Preoccupied with the struggle against Nazism and then Communism, the West valued stability over democracy in the Muslim world, leading it to support despotic regimes such as the military juntas in Egypt and the Wahhabist House of Saud. That said, where Western power has been brought to bear to impose democracy, such as in Afghanistan and Iraq, the results have been disappointing.

Modernization is possible

So, it is hard to escape the conclusion that the solutions to the Muslim world’s problems will have to come from within. Glib assertions that Islam needs a Reformation are misguided, not least because Salafism itself is analogous to the return to the Bible and early Church Fathers advocated by the first Protestants. And the 17th-century European wars of religion are not an example anyone would like to see followed.

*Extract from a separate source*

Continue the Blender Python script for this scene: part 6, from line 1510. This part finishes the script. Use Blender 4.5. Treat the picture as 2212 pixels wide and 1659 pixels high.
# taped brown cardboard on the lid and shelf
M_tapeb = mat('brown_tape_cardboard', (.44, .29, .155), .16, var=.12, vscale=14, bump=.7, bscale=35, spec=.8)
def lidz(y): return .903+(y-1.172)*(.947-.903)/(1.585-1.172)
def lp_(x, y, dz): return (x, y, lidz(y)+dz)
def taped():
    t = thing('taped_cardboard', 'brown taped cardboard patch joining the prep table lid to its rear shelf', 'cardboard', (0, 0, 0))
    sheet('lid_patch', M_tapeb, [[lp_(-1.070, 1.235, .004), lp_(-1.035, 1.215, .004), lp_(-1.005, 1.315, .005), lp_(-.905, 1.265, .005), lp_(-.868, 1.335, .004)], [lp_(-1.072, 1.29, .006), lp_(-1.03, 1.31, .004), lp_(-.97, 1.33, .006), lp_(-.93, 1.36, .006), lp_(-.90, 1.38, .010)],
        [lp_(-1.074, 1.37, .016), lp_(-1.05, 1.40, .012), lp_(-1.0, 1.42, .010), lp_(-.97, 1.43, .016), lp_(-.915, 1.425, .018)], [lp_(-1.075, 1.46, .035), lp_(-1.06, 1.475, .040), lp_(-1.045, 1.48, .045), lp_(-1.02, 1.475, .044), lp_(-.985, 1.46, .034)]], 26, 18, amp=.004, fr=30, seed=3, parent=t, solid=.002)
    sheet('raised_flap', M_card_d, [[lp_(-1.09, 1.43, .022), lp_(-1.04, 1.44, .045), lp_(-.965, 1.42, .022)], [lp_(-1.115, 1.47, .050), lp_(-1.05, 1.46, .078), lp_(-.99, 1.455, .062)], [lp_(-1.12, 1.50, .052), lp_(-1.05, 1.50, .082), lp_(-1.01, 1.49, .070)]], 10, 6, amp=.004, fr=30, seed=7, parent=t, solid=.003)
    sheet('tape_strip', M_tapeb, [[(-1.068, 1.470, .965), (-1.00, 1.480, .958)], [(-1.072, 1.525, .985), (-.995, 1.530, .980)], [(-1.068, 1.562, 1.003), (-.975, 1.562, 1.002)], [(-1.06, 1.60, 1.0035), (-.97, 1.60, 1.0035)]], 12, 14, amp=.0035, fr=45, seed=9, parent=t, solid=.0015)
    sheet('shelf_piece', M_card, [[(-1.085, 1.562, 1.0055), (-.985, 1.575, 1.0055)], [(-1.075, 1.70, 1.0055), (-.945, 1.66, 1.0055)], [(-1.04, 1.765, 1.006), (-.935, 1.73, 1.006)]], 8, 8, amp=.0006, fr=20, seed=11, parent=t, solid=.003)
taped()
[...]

Instead, advocates for reform need to have patience. Religious consensus, developed over the centuries, has never been in the gift of rulers like Caliph al-Mamun. It can only change gradually and has always had to accommodate the views of common folk. This means that until ordinary people living in Muslim countries feel their lives are being improved by modernity, they are likely to remain suspicious of liberalism. More democracy will probably mean more Islamists in power.

Luckily, stupendous intellectual resources already exist in Islam, as does the tradition of debate. These are the ingredients that can help reconcile Islam to the modern world. It’s a process that has been going on quietly for many years. But it will take time to come to fruition.